:: WHAT IS REQUIRED ::
The data below should be printed in full, exactly, and without any of its images.

# # # # #

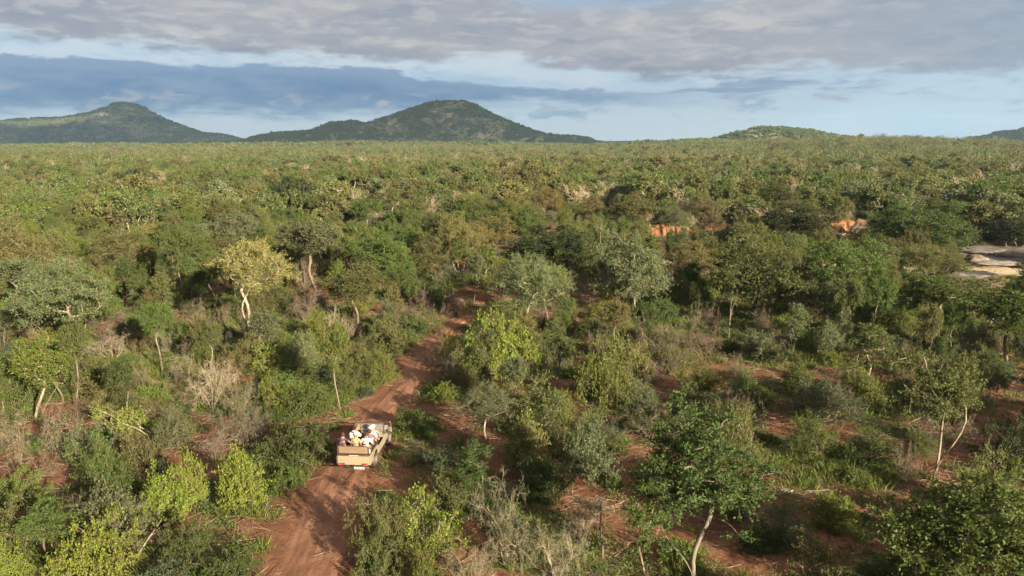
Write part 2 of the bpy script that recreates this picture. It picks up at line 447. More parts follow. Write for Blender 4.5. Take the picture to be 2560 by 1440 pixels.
def build_track():
    Q = TRACK; n = len(Q)
    T = np.gradient(Q[:, :2], axis=0); T /= np.linalg.norm(T, axis=1)[:, None]
    N = np.stack([T[:, 1], -T[:, 0]], 1)        # to the right of travel
    u = np.linspace(-1, 1, 41)
    s = np.arange(n) * 0.35
    wob_l = 1 + (fbm(s / 2.2, s * 0 + 3, 5, 3) - 0.5) * 0.55
    wob_r = 1 + (fbm(s / 2.2, s * 0 + 9, 8, 3) - 0.5) * 0.55
    off = np.where(u[None, :] < 0, u[None, :] * Q[:, 2:3] * wob_l[:, None], u[None, :] * Q[:, 2:3] * wob_r[:, None])
    x = Q[:, 0:1] + N[:, 0:1] * off; y = Q[:, 1:2] + N[:, 1:2] * off
    prof = 0.085 - 0.21 * np.abs(u) ** 6
    rut = -0.035 * (np.exp(-((np.abs(off) - 0.78) / 0.24) ** 2))
    wig = (fbm(off * 2.2, s[:, None] / 2.5, 21, 3) - 0.5) * 0.14 + (fbm(x / 0.35, y / 0.35, 91, 2) - 0.5) * 0.035
    z = terrain(x, y) + prof[None, :] + rut + wig * (1 - np.abs(u[None, :]) ** 4)
    k = len(u); idx = np.arange(n * k).reshape(n, k)
    F = np.stack([idx[:-1, :-1], idx[:-1, 1:], idx[1:, 1:], idx[1:, :-1]], -1).reshape(-1, 4)
    m, t, out = new_mat('track_earth')
    geo = t.n('ShaderNodeNewGeometry'); pos = geo.outputs['Position']
    ac = t.n('ShaderNodeAttribute', attribute_name='across'); al = t.n('ShaderNodeAttribute', attribute_name='along')
    cv = t.n('ShaderNodeCombineXYZ'); t.set(cv.inputs[0], t.m('MULTIPLY', ac.outputs['Fac'], 7.0)); t.set(cv.inputs[1], t.m('MULTIPLY', al.outputs['Fac'], 0.55))
    ns = t.noise(cv.outputs[0], 1.0, 4, 0.6); n1 = t.noise(pos, 0.5, 4, 0.6); n2 = t.noise(pos, 5.0, 5, 0.7); n3 = t.noise(pos, 22.0, 3, 0.7)
    col = t.mix(t.ss(n1, 0.35, 0.65), (0.180, 0.085, 0.050, 1), (0.255, 0.130, 0.080, 1))
    col = t.mix(t.m('MULTIPLY', t.ss(ns, 0.45, 0.7), 0.25), col, (0.290, 0.160, 0.102, 1))
    col = t.mix(t.m('MULTIPLY', t.ss(n2, 0.55, 0.7), 0.45), col, (0.130, 0.058, 0.034, 1))
    col = t.mix(t.m('MULTIPLY', t.ss(n3, 0.60, 0.70), 0.5), col, (0.40, 0.27, 0.18, 1))
    col = t.mix(t.m('MULTIPLY', t.ss(t.noise(pos, 1.3, 4, 0.6), 0.5, 0.66), 0.45), col, (0.150, 0.070, 0.042, 1))
    p = t.n('ShaderNodeBsdfPrincipled'); t.set(p.inputs['Base Color'], col); p.inputs['Roughness'].default_value = 0.92; p.inputs['Specular IOR Level'].default_value = 0.12
    bp = t.n('ShaderNodeBump'); bp.inputs['Strength'].default_value = 0.8; bp.inputs['Distance'].default_value = 0.08
    t.set(bp.inputs['Height'], t.m('ADD', t.m('MULTIPLY', ns, 0.45), t.m('ADD', n2, t.m('MULTIPLY', n3, 0.4)))); t.set(p.inputs['Normal'], bp.outputs[0])
    m.node_tree.links.new(p.outputs[0], out.inputs[0])
    me = mesh_np('dirt_track', np.stack([x, y, z], -1).reshape(-1, 3), F, None, [m], True)
    for nm, arr in (('across', off.ravel()), ('along', np.repeat(s, k))):
        a_ = me.attributes.new(nm, 'FLOAT', 'POINT'); a_.data.foreach_set('value', arr.astype(np.float32))
    o = link('dirt_track', me); tag(o, 'red dirt track with wheel ruts winding into the bush', None, None, 'structure')
build_track()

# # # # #

:: SOLUTION TO THIS PROBLEM ::
Write part 2 of the bpy script that recreates this picture. It picks up at line 447. More parts follow. Write for Blender 4.5. Take the picture to be 2560 by 1440 pixels.
def build_track():
    Q = TRACK; n = len(Q)
    T = np.gradient(Q[:, :2], axis=0); T /= np.linalg.norm(T, axis=1)[:, None]
    N = np.stack([T[:, 1], -T[:, 0]], 1)        # to the right of travel
    u = np.linspace(-1, 1, 41)
    s = np.arange(n) * 0.35
    wob_l = 1 + (fbm(s / 2.2, s * 0 + 3, 5, 3) - 0.5) * 0.55
    wob_r = 1 + (fbm(s / 2.2, s * 0 + 9, 8, 3) - 0.5) * 0.55
    off = np.where(u[None, :] < 0, u[None, :] * Q[:, 2:3] * wob_l[:, None], u[None, :] * Q[:, 2:3] * wob_r[:, None])
    x = Q[:, 0:1] + N[:, 0:1] * off; y = Q[:, 1:2] + N[:, 1:2] * off
    prof = 0.085 - 0.21 * np.abs(u) ** 6
    rut = -0.035 * (np.exp(-((np.abs(off) - 0.78) / 0.24) ** 2))
    wig = (fbm(off * 2.2, s[:, None] / 2.5, 21, 3) - 0.5) * 0.14 + (fbm(x / 0.35, y / 0.35, 91, 2) - 0.5) * 0.035
    z = terrain(x, y) + prof[None, :] + rut + wig * (1 - np.abs(u[None, :]) ** 4)
    k = len(u); idx = np.arange(n * k).reshape(n, k)
    F = np.stack([idx[:-1, :-1], idx[:-1, 1:], idx[1:, 1:], idx[1:, :-1]], -1).reshape(-1, 4)
    m, t, out = new_mat('track_earth')
    geo = t.n('ShaderNodeNewGeometry'); pos = geo.outputs['Position']
    ac = t.n('ShaderNodeAttribute', attribute_name='across'); al = t.n('ShaderNodeAttribute', attribute_name='along')
    cv = t.n('ShaderNodeCombineXYZ'); t.set(cv.inputs[0], t.m('MULTIPLY', ac.outputs['Fac'], 7.0)); t.set(cv.inputs[1], t.m('MULTIPLY', al.outputs['Fac'], 0.55))
    ns = t.noise(cv.outputs[0], 1.0, 4, 0.6); n1 = t.noise(pos, 0.5, 4, 0.6); n2 = t.noise(pos, 5.0, 5, 0.7); n3 = t.noise(pos, 22.0, 3, 0.7)
    col = t.mix(t.ss(n1, 0.35, 0.65), (0.180, 0.085, 0.050, 1), (0.255, 0.130, 0.080, 1))
    col = t.mix(t.m('MULTIPLY', t.ss(ns, 0.45, 0.7), 0.25), col, (0.290, 0.160, 0.102, 1))
    col = t.mix(t.m('MULTIPLY', t.ss(n2, 0.55, 0.7), 0.45), col, (0.130, 0.058, 0.034, 1))
    col = t.mix(t.m('MULTIPLY', t.ss(n3, 0.60, 0.70), 0.5), col, (0.40, 0.27, 0.18, 1))
    col = t.mix(t.m('MULTIPLY', t.ss(t.noise(pos, 1.3, 4, 0.6), 0.5, 0.66), 0.45), col, (0.150, 0.070, 0.042, 1))
    p = t.n('ShaderNodeBsdfPrincipled'); t.set(p.inputs['Base Color'], col); p.inputs['Roughness'].default_value = 0.92; p.inputs['Specular IOR Level'].default_value = 0.12
    bp = t.n('ShaderNodeBump'); bp.inputs['Strength'].default_value = 0.8; bp.inputs['Distance'].default_value = 0.08
    t.set(bp.inputs['Height'], t.m('ADD', t.m('MULTIPLY', ns, 0.45), t.m('ADD', n2, t.m('MULTIPLY', n3, 0.4)))); t.set(p.inputs['Normal'], bp.outputs[0])
    m.node_tree.links.new(p.outputs[0], out.inputs[0])
    me = mesh_np('dirt_track', np.stack([x, y, z], -1).reshape(-1, 3), F, None, [m], True)
    for nm, arr in (('across', off.ravel()), ('along', np.repeat(s, k))):
        a_ = me.attributes.new(nm, 'FLOAT', 'POINT'); a_.data.foreach_set('value', arr.astype(np.float32))
    o = link('dirt_track', me); tag(o, 'red dirt track with wheel ruts winding into the bush', None, None, 'structure')
build_track()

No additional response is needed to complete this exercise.